Firms submit bids for 2018/2019 term contracts as Nigeria’s Oil Production Hits 2.25 million barrels per day. ~ SEAHORSEGEOCITY LINEAGE

SEAHORSEGEOCITY LINEAGE



Wednesday, January 10, 2018

Firms submit bids for 2018/2019 term contracts as Nigeria’s Oil Production Hits 2.25 million barrels per day.

Nigeria’s daily crude oil production with condensates has increased to 2.25 million barrels per day (mbd), but with crude oil production alone standing at 1.8mbd, while condensates are 450,000 barrels per day (bd), the Nigerian National Petroleum Corporation (NNPC) has disclosed.

The NNPC also disclosed on Tuesday in Abuja that it had received 254 applications from oil trading firms, refineries and other national oil companies, interested in the 2018 to 2019 term contract to lift and sell Nigeria’s crude oil blends for the periods.

NNPC’s Group Managing Director, Dr. Maikanti Baru, said shortly after declaring open the bid opening and evaluation exercise, the firms would be trimmed down to an acceptable number after evaluations of their bids are completed in the next three to four weeks, and given up to 40 cargoes of Nigeria’s oil to lift and sell in the international market every month.

 Baru said this was equivalent to the volume of crude oil the corporation put out in its 2016 to 2017 crude oil term contract and which 39 successful bidders emerged.

He also noted that going forward, the NNPC would demand to know the real owners and beneficial owners of companies that participate in its crude oil term contract as a new requirement to avoid trading with companies and individuals with questionable backgrounds.

“For crude oilproduction without condensate, we’ve gone up significantly today. We have about 1.8 million barrels per day without condensate. If you add condensate, we make about 2.25 million barrels per day. So, there is significant improvement,” Baru said.

He further said on the volume of oil to be lifted in the term contract: “It’s about the volume that we had last year, we have about 40 cargoes on a monthly basis. The number of bidders that submitted this year is 254.”

Continuing on the term contract, Baru explained that “after evaluation, which will take about three to four weeks, we will get the consent, and once we get the approval, we will announce the winners.

 “The beneficial owners being talked about refer to the company or the directors. We want to be sure, but in terms of reputation, we do not get our goods in the hands of companies that have directors with questionable characters.”

He also said the corporation would go ahead to conduct another crude oil term contract in 2019 and 2020, as against disclosures in 2016 that it was looking to exit the practice for a longer term stable contract.

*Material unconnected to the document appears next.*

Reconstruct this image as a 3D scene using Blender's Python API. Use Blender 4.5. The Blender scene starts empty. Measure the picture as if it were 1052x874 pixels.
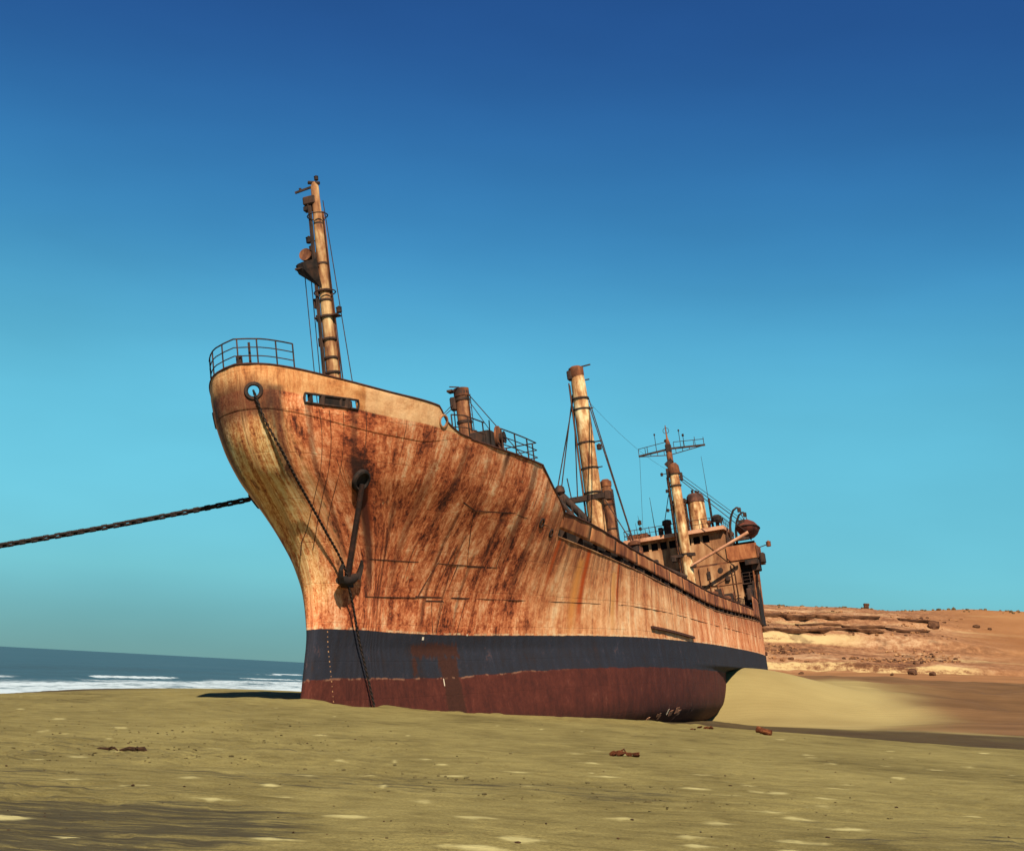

According to him, “I think the nature of commodity trading is that in some cases, you even do it at shorter periods because of the shared volume that is concerned. We continuously do refresh the bidders ‘position or lifters’ position on yearly basis because we think that there are opportunities for other players that could come in and we don’t want to shut them down. For now, we will do another term contract for 2019/2020.”

Speaking on interests in Nigeria’s crude oil blends, Baru claimed that demands for the country’s oil from North America was coming up again, and that supplies to the continent in 2017 was about 16.5 per cent.

“Contrary to people’s perception and because of the shale oil that had taken up most of the markets of Nigerian crude oil, which, of course was the perception that we had about two years ago, in fact in 2016, we had very low export, particularly to the US. But last year, we had up to 16.5 per cent, to be precise of our crude oil going to North America,” he stated.

 Europe and Asia, the NNPC explained, still remained the most preferred destinations for Nigeria’s crude oil with 36 per cent and 26 per cent of supplies going to them respectively.

Similarly, the Group General Manager, Crude Oil Marketing Division (COMD) of the corporation, Mr. Melee Kyari, said the bid process was fully automated and made to withstand possibilities of tampering.

Kyari stated:  “There would be no lobbying in the lifting programmes. It is fully automated. The customer knows where and when they get their liftings and this is unparalleled.”

He noted that parts of the procedure was that the companies selected had to have a net worth of $250 million, turnover of $500 million, an irrevocable letter of credit with their banks and years of experience.